** TO BE DONE **
Please write out the material below exactly as given.

** DATA SEGMENT **
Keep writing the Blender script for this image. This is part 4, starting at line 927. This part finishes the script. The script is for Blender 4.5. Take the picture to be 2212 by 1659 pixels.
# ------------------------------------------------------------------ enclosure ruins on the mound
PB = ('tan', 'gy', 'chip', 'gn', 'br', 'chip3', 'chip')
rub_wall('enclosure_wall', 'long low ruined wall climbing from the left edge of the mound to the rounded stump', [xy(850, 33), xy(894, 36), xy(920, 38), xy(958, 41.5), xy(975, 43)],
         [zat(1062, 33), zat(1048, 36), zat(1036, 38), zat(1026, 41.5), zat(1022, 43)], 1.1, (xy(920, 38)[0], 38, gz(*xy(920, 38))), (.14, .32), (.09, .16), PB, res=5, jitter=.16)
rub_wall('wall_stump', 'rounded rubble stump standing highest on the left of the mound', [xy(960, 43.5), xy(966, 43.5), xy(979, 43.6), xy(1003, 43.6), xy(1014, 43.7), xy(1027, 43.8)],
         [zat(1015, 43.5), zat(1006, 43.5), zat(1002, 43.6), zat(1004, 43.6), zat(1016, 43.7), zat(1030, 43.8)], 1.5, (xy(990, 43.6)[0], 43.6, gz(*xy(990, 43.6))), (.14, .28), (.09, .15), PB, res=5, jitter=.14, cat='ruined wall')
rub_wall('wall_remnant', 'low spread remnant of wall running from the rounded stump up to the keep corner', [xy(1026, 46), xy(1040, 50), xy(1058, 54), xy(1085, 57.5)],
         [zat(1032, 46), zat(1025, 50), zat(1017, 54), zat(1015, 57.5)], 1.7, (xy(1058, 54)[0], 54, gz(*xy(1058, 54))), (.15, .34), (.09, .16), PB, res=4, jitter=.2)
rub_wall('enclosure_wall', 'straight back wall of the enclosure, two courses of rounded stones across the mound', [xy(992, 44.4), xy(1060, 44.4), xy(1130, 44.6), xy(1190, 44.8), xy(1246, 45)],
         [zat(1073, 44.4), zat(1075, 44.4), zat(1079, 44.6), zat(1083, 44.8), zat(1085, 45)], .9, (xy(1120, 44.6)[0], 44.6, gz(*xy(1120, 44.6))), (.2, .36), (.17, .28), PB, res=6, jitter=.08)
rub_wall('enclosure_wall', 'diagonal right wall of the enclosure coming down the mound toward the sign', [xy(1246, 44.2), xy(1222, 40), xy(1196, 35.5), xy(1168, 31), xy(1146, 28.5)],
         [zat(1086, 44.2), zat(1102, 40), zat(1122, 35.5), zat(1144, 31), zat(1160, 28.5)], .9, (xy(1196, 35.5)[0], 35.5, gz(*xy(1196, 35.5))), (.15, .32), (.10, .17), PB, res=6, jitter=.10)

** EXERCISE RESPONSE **
Keep writing the Blender script for this image. This is part 4, starting at line 927. This part finishes the script. The script is for Blender 4.5. Take the picture to be 2212 by 1659 pixels.
# ------------------------------------------------------------------ enclosure ruins on the mound
PB = ('tan', 'gy', 'chip', 'gn', 'br', 'chip3', 'chip')
rub_wall('enclosure_wall', 'long low ruined wall climbing from the left edge of the mound to the rounded stump', [xy(850, 33), xy(894, 36), xy(920, 38), xy(958, 41.5), xy(975, 43)],
         [zat(1062, 33), zat(1048, 36), zat(1036, 38), zat(1026, 41.5), zat(1022, 43)], 1.1, (xy(920, 38)[0], 38, gz(*xy(920, 38))), (.14, .32), (.09, .16), PB, res=5, jitter=.16)
rub_wall('wall_stump', 'rounded rubble stump standing highest on the left of the mound', [xy(960, 43.5), xy(966, 43.5), xy(979, 43.6), xy(1003, 43.6), xy(1014, 43.7), xy(1027, 43.8)],
         [zat(1015, 43.5), zat(1006, 43.5), zat(1002, 43.6), zat(1004, 43.6), zat(1016, 43.7), zat(1030, 43.8)], 1.5, (xy(990, 43.6)[0], 43.6, gz(*xy(990, 43.6))), (.14, .28), (.09, .15), PB, res=5, jitter=.14, cat='ruined wall')
rub_wall('wall_remnant', 'low spread remnant of wall running from the rounded stump up to the keep corner', [xy(1026, 46), xy(1040, 50), xy(1058, 54), xy(1085, 57.5)],
         [zat(1032, 46), zat(1025, 50), zat(1017, 54), zat(1015, 57.5)], 1.7, (xy(1058, 54)[0], 54, gz(*xy(1058, 54))), (.15, .34), (.09, .16), PB, res=4, jitter=.2)
rub_wall('enclosure_wall', 'straight back wall of the enclosure, two courses of rounded stones across the mound', [xy(992, 44.4), xy(1060, 44.4), xy(1130, 44.6), xy(1190, 44.8), xy(1246, 45)],
         [zat(1073, 44.4), zat(1075, 44.4), zat(1079, 44.6), zat(1083, 44.8), zat(1085, 45)], .9, (xy(1120, 44.6)[0], 44.6, gz(*xy(1120, 44.6))), (.2, .36), (.17, .28), PB, res=6, jitter=.08)
rub_wall('enclosure_wall', 'diagonal right wall of the enclosure coming down the mound toward the sign', [xy(1246, 44.2), xy(1222, 40), xy(1196, 35.5), xy(1168, 31), xy(1146, 28.5)],
         [zat(1086, 44.2), zat(1102, 40), zat(1122, 35.5), zat(1144, 31), zat(1160, 28.5)], .9, (xy(1196, 35.5)[0], 35.5, gz(*xy(1196, 35.5))), (.15, .32), (.10, .17), PB, res=6, jitter=.10)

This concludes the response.